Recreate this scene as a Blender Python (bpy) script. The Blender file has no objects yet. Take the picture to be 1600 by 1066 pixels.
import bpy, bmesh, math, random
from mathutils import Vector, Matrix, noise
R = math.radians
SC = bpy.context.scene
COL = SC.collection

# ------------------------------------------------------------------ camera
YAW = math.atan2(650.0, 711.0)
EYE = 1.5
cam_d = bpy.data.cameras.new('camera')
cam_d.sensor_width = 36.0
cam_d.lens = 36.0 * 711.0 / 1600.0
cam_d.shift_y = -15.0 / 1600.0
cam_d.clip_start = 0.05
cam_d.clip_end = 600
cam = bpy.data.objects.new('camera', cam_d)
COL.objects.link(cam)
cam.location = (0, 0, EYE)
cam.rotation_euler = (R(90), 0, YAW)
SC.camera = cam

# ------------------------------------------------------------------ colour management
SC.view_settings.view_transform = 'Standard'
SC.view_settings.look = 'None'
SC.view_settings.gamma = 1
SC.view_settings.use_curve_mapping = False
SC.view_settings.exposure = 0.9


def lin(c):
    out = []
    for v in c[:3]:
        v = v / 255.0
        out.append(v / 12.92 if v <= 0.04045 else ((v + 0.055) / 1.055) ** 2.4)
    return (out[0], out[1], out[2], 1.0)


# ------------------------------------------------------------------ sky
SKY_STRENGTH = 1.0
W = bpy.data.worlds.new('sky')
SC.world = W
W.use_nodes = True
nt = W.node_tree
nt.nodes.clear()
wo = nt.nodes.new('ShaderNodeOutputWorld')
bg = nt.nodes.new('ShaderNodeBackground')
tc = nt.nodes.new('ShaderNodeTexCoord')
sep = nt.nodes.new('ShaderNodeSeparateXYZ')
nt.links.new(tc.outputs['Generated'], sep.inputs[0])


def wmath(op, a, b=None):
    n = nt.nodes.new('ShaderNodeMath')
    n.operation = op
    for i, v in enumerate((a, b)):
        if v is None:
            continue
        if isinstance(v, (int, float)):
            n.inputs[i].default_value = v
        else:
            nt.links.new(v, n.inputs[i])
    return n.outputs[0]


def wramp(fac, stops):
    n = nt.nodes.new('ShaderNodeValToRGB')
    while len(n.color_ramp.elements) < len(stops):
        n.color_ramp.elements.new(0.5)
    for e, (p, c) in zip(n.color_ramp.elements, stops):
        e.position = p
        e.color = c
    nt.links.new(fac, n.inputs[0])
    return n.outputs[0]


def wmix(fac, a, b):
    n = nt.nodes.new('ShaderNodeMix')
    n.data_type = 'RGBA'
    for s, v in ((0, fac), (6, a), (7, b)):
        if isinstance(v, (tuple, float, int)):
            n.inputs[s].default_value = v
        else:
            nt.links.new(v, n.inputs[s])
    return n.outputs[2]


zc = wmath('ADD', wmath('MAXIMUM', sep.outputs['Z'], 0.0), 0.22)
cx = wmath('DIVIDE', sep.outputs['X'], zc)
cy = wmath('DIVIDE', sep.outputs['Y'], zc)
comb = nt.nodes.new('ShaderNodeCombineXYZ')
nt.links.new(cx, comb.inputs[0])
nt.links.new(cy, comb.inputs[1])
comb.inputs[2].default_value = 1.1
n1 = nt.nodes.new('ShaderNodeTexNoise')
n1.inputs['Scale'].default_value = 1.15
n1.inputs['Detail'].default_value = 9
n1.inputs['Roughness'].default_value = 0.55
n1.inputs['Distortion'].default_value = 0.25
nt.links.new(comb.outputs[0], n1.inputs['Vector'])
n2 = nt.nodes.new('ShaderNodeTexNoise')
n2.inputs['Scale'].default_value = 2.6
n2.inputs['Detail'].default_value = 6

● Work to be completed
Go through the listing and print each line exactly as it appears.

● Completed exercise
Recreate this scene as a Blender Python (bpy) script. The Blender file has no objects yet. Take the picture to be 1600 by 1066 pixels.
import bpy, bmesh, math, random
from mathutils import Vector, Matrix, noise
R = math.radians
SC = bpy.context.scene
COL = SC.collection

# ------------------------------------------------------------------ camera
YAW = math.atan2(650.0, 711.0)
EYE = 1.5
cam_d = bpy.data.cameras.new('camera')
cam_d.sensor_width = 36.0
cam_d.lens = 36.0 * 711.0 / 1600.0
cam_d.shift_y = -15.0 / 1600.0
cam_d.clip_start = 0.05
cam_d.clip_end = 600
cam = bpy.data.objects.new('camera', cam_d)
COL.objects.link(cam)
cam.location = (0, 0, EYE)
cam.rotation_euler = (R(90), 0, YAW)
SC.camera = cam

# ------------------------------------------------------------------ colour management
SC.view_settings.view_transform = 'Standard'
SC.view_settings.look = 'None'
SC.view_settings.gamma = 1
SC.view_settings.use_curve_mapping = False
SC.view_settings.exposure = 0.9


def lin(c):
    out = []
    for v in c[:3]:
        v = v / 255.0
        out.append(v / 12.92 if v <= 0.04045 else ((v + 0.055) / 1.055) ** 2.4)
    return (out[0], out[1], out[2], 1.0)


# ------------------------------------------------------------------ sky
SKY_STRENGTH = 1.0
W = bpy.data.worlds.new('sky')
SC.world = W
W.use_nodes = True
nt = W.node_tree
nt.nodes.clear()
wo = nt.nodes.new('ShaderNodeOutputWorld')
bg = nt.nodes.new('ShaderNodeBackground')
tc = nt.nodes.new('ShaderNodeTexCoord')
sep = nt.nodes.new('ShaderNodeSeparateXYZ')
nt.links.new(tc.outputs['Generated'], sep.inputs[0])


def wmath(op, a, b=None):
    n = nt.nodes.new('ShaderNodeMath')
    n.operation = op
    for i, v in enumerate((a, b)):
        if v is None:
            continue
        if isinstance(v, (int, float)):
            n.inputs[i].default_value = v
        else:
            nt.links.new(v, n.inputs[i])
    return n.outputs[0]


def wramp(fac, stops):
    n = nt.nodes.new('ShaderNodeValToRGB')
    while len(n.color_ramp.elements) < len(stops):
        n.color_ramp.elements.new(0.5)
    for e, (p, c) in zip(n.color_ramp.elements, stops):
        e.position = p
        e.color = c
    nt.links.new(fac, n.inputs[0])
    return n.outputs[0]


def wmix(fac, a, b):
    n = nt.nodes.new('ShaderNodeMix')
    n.data_type = 'RGBA'
    for s, v in ((0, fac), (6, a), (7, b)):
        if isinstance(v, (tuple, float, int)):
            n.inputs[s].default_value = v
        else:
            nt.links.new(v, n.inputs[s])
    return n.outputs[2]


zc = wmath('ADD', wmath('MAXIMUM', sep.outputs['Z'], 0.0), 0.22)
cx = wmath('DIVIDE', sep.outputs['X'], zc)
cy = wmath('DIVIDE', sep.outputs['Y'], zc)
comb = nt.nodes.new('ShaderNodeCombineXYZ')
nt.links.new(cx, comb.inputs[0])
nt.links.new(cy, comb.inputs[1])
comb.inputs[2].default_value = 1.1
n1 = nt.nodes.new('ShaderNodeTexNoise')
n1.inputs['Scale'].default_value = 1.15
n1.inputs['Detail'].default_value = 9
n1.inputs['Roughness'].default_value = 0.55
n1.inputs['Distortion'].default_value = 0.25
nt.links.new(comb.outputs[0], n1.inputs['Vector'])
n2 = nt.nodes.new('ShaderNodeTexNoise')
n2.inputs['Scale'].default_value = 2.6
n2.inputs['Detail'].default_value = 6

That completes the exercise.